The Counter-Terrorist Unit is using a new strategy to stress test the alertness of their officers and the resilience of their response. By employing some buffoon as their leader, who makes little or no effort to conceal top secret information, the North West CTU entered Jack Bauer territory in order to round up the inevitable band of Pakistanis who just happen to be enjoying the lifelong learning offered by our universities (truncated for their purposes):
Metropolitan Police Assistant Commissioner Bob Quick was photographed entering Downing Street carrying a briefing note headed SECRET, on which details of an undercover operation against a suspected Al-Qaeda cell could clearly be seen.
The document set out the strategy for for the operation, an investigation into a suspected cell based in the north west of England and allegedly plotting an attack in the UK, including details of suspects and how the police intended to arrest them.
The bumbler has already been tainted by the Damien Green affair, but it takes real quality to walk around with SECRET tattooed on your forehead. Rather fitting that the fools who set up the surveillance society forget that it is a two way street. Watch and you will be watched! Since our security depends upon confidence, could we demote this tarnished officer to the role that he deserves: Sarjeant at Arms in the House of Commons, where he will be amongst those of his own kind.
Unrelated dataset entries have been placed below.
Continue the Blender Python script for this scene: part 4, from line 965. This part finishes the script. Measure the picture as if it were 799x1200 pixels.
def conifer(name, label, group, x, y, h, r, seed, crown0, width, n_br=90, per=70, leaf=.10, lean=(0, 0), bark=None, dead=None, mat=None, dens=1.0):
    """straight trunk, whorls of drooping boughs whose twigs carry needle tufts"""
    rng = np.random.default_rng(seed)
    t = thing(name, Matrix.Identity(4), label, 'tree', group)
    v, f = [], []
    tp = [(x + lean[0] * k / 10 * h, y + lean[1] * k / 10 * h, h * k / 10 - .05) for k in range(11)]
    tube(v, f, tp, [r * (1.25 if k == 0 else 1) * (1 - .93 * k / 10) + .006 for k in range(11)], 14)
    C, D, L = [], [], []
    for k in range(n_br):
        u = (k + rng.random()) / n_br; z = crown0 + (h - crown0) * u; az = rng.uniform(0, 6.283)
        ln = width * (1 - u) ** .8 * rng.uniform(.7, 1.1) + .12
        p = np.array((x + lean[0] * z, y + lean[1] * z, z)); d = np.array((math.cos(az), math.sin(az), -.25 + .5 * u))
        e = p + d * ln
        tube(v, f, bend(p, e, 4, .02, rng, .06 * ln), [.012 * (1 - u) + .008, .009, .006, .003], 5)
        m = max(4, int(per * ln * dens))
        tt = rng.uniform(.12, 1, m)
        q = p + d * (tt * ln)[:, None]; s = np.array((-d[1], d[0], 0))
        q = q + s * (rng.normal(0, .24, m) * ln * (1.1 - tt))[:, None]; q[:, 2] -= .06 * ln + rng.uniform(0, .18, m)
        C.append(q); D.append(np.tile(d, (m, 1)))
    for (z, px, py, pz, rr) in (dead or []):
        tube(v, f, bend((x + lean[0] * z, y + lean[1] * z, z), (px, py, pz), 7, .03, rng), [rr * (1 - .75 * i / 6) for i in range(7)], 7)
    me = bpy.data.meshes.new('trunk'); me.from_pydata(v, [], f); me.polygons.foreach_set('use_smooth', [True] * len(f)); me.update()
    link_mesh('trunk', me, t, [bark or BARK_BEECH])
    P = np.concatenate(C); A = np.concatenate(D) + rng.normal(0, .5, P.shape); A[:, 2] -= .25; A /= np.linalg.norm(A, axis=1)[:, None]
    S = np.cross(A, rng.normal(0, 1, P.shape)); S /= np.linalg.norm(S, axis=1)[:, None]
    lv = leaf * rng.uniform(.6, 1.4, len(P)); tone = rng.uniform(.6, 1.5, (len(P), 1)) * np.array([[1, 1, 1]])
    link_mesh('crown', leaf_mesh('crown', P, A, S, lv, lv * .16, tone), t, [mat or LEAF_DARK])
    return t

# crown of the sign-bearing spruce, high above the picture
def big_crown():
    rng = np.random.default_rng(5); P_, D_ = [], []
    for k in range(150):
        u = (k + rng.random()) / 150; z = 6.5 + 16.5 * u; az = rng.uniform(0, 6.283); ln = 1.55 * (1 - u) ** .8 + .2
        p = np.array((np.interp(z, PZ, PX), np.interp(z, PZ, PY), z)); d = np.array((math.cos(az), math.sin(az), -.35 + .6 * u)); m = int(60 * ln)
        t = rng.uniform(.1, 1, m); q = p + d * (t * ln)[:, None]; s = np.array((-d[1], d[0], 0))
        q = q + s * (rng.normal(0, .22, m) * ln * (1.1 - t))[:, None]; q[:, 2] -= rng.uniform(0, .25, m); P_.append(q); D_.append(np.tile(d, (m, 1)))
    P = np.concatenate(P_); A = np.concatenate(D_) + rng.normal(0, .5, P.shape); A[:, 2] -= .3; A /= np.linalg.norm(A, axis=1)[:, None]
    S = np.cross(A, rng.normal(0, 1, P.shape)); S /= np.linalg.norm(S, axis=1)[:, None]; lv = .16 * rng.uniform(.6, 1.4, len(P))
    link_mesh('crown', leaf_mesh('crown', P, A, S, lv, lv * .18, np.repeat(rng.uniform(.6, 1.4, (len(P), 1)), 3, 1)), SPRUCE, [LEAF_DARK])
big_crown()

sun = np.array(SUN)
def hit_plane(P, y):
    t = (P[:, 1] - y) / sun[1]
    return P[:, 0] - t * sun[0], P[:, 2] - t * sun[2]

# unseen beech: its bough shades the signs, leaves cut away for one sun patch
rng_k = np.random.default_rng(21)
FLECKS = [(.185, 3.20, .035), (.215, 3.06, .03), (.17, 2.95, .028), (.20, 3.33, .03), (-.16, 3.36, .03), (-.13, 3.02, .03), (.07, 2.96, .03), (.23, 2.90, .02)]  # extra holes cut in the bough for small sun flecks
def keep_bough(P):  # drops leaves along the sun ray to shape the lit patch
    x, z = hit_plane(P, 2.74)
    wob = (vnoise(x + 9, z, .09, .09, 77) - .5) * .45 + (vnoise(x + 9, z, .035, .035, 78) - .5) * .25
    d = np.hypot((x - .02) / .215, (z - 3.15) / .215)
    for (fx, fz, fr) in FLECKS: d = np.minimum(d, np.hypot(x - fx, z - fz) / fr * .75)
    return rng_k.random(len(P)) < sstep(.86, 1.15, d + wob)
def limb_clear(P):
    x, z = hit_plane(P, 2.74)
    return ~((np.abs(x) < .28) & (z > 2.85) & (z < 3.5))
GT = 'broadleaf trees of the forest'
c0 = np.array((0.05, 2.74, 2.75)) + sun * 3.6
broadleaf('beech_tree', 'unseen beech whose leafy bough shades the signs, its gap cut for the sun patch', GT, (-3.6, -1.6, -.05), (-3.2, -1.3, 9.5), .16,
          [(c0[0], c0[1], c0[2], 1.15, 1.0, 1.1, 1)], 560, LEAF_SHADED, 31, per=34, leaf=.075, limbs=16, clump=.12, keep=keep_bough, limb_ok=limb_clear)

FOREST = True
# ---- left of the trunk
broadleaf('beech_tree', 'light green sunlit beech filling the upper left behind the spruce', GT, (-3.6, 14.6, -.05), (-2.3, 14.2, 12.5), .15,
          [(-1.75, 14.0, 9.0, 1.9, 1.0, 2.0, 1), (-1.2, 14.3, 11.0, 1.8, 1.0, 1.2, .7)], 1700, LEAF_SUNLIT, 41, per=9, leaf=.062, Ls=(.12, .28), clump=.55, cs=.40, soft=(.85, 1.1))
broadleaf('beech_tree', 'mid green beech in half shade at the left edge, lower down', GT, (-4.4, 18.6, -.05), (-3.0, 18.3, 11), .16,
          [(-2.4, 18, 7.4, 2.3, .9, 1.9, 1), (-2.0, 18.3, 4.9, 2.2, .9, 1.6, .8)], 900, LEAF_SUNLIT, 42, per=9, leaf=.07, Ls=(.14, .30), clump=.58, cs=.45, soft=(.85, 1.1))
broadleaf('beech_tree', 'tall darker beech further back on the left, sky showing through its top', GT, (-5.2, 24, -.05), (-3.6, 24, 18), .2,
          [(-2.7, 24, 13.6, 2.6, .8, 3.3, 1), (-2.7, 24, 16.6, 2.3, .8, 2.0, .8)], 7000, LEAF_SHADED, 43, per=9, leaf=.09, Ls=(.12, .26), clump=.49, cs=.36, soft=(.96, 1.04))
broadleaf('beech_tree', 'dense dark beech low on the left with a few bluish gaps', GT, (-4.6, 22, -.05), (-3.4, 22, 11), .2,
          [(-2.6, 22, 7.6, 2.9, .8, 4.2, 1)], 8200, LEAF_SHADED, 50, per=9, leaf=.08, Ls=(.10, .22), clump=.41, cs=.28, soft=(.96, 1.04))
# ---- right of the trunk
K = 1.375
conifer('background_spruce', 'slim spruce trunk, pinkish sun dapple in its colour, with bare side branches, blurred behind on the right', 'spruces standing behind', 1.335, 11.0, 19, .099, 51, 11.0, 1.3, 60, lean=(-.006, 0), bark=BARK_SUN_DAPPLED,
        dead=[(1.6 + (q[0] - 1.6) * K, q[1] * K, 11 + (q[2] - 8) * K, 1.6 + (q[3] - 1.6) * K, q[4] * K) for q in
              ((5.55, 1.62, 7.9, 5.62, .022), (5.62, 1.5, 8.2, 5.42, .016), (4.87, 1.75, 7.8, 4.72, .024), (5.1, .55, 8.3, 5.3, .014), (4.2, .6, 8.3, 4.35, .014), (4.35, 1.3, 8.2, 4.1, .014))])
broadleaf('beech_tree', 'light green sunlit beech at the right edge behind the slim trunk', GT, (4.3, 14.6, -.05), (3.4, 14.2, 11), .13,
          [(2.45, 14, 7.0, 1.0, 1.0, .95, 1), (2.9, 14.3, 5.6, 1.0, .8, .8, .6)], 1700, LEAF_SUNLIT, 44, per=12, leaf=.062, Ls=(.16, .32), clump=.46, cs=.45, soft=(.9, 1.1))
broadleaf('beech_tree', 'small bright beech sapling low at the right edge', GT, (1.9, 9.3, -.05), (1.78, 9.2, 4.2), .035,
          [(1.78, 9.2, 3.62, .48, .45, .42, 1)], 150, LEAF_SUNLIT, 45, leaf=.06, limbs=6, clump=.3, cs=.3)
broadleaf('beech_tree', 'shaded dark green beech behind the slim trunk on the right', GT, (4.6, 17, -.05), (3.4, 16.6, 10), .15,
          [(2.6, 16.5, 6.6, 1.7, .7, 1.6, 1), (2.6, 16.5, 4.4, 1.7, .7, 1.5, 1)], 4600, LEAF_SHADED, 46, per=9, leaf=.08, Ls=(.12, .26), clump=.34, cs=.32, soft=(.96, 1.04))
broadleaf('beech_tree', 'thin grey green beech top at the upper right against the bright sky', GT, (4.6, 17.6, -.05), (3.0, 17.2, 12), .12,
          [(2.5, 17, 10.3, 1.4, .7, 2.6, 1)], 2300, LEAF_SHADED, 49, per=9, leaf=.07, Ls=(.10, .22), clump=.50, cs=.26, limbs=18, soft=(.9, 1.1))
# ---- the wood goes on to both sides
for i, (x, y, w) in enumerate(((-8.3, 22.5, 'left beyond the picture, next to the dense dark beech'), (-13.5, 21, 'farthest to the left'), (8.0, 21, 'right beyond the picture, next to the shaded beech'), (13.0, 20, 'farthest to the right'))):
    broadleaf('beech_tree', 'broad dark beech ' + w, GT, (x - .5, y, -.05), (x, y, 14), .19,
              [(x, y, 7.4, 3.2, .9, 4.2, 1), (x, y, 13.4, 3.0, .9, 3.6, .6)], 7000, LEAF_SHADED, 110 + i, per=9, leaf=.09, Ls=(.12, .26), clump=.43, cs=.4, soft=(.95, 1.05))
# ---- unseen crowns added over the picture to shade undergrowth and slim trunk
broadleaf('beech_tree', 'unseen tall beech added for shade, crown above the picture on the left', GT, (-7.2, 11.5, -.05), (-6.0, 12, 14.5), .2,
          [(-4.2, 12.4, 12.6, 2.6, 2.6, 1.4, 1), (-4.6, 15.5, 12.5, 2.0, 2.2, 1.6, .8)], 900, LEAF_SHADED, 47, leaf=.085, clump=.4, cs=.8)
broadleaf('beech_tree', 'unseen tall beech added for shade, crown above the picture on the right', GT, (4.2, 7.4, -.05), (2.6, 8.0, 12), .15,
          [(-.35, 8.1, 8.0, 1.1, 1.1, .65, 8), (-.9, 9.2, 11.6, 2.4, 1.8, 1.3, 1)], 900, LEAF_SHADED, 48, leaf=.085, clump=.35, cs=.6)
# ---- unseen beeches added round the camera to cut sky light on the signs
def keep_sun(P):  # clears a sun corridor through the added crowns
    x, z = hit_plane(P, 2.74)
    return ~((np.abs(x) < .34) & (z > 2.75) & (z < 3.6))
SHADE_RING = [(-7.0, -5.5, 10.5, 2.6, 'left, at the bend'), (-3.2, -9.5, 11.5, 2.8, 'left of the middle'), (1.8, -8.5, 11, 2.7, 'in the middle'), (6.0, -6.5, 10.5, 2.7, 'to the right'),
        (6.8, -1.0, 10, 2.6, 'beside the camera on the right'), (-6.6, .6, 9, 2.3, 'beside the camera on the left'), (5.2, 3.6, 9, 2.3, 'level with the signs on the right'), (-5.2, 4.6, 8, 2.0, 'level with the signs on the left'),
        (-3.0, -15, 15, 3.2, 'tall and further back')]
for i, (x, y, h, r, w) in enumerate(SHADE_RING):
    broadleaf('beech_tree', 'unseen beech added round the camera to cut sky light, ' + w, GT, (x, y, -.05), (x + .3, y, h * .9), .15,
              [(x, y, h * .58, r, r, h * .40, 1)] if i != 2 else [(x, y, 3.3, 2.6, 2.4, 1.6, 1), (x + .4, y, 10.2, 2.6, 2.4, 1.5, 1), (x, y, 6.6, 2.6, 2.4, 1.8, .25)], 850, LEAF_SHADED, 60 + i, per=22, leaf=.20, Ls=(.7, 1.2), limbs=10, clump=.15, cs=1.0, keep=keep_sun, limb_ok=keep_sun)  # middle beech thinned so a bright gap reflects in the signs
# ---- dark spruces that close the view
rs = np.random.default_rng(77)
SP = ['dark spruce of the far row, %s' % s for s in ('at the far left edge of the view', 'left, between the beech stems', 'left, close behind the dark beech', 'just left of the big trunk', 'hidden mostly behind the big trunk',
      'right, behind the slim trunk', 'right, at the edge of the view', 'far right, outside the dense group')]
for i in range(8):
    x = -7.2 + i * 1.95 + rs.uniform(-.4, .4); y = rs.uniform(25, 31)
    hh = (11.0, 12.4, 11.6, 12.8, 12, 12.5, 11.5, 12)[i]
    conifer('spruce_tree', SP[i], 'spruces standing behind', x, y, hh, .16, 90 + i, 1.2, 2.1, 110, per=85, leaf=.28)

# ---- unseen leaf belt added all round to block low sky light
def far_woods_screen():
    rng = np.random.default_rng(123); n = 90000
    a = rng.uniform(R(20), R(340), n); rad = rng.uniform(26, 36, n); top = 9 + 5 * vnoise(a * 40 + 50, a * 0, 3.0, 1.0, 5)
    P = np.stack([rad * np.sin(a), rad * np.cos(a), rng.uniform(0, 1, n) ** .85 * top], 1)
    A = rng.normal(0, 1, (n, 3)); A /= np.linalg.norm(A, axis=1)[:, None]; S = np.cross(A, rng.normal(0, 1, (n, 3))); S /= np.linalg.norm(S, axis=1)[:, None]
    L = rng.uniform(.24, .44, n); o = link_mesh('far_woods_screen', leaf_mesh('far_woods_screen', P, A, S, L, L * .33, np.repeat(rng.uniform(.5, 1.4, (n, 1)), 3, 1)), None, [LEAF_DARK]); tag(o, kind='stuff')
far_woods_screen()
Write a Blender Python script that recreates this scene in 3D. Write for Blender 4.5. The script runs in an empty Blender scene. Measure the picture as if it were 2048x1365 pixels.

It’s really bizarre that this happened at the same time as the Ian Tomlinson affair AND the Hayley Adamson verdict. If I was a conspiratorial type I would believe that it was a deliberate way to bring forward the raids to change the front pages.
As much as I dislike Grayling, I did enjoy watching his barely-disguised disdain for Quick on Sky News this evening…
This seems to be bizarre week. The recent item about the Shroud of Turin was found by a researcher at (and this is the given name) the Vatican Secret Archives. I wonder where they hide the non-secret archives?
“I’m All Right Jack Bauer”?
the Vatican Secret Archives
Well, the police who guard the Whitehouse in Washington DC are the “United States Secret Service – Uniformed Division”. This is just about my favourite name for an organisation ever.
Whilst I can see that a name like Criminal Investigation Division is about criminals, not run by them, I always get a chuckle out of one of our Australian Police groups, the Serious Fraud Squad! I haven’t yet seen a Light-hearted Fraud Squad, or a Frivilous Brigade, but that name mandates their existence!
Nuke, I think that’s why, when I look at governments around the world, my adjective of choice oscillates between ‘Orwellian’ and ‘Pythonesque’.
Nuke Gray! wrote
Even better, the US has a organization called the Secret Service that not only does everyone know about, but it actually has a website!
But what better way to hide the real secret service than to set up a different organization and call it “the secret service”, website and all.
After all, if you have a secret “secret service” and the name “secret service” slips out, the jig’s up.
One dumb mistake and a senior police officer resigns. If Gordon Brown and other members of the government were held to the same standard, we would be governmentless. Ah, now that’s a thought.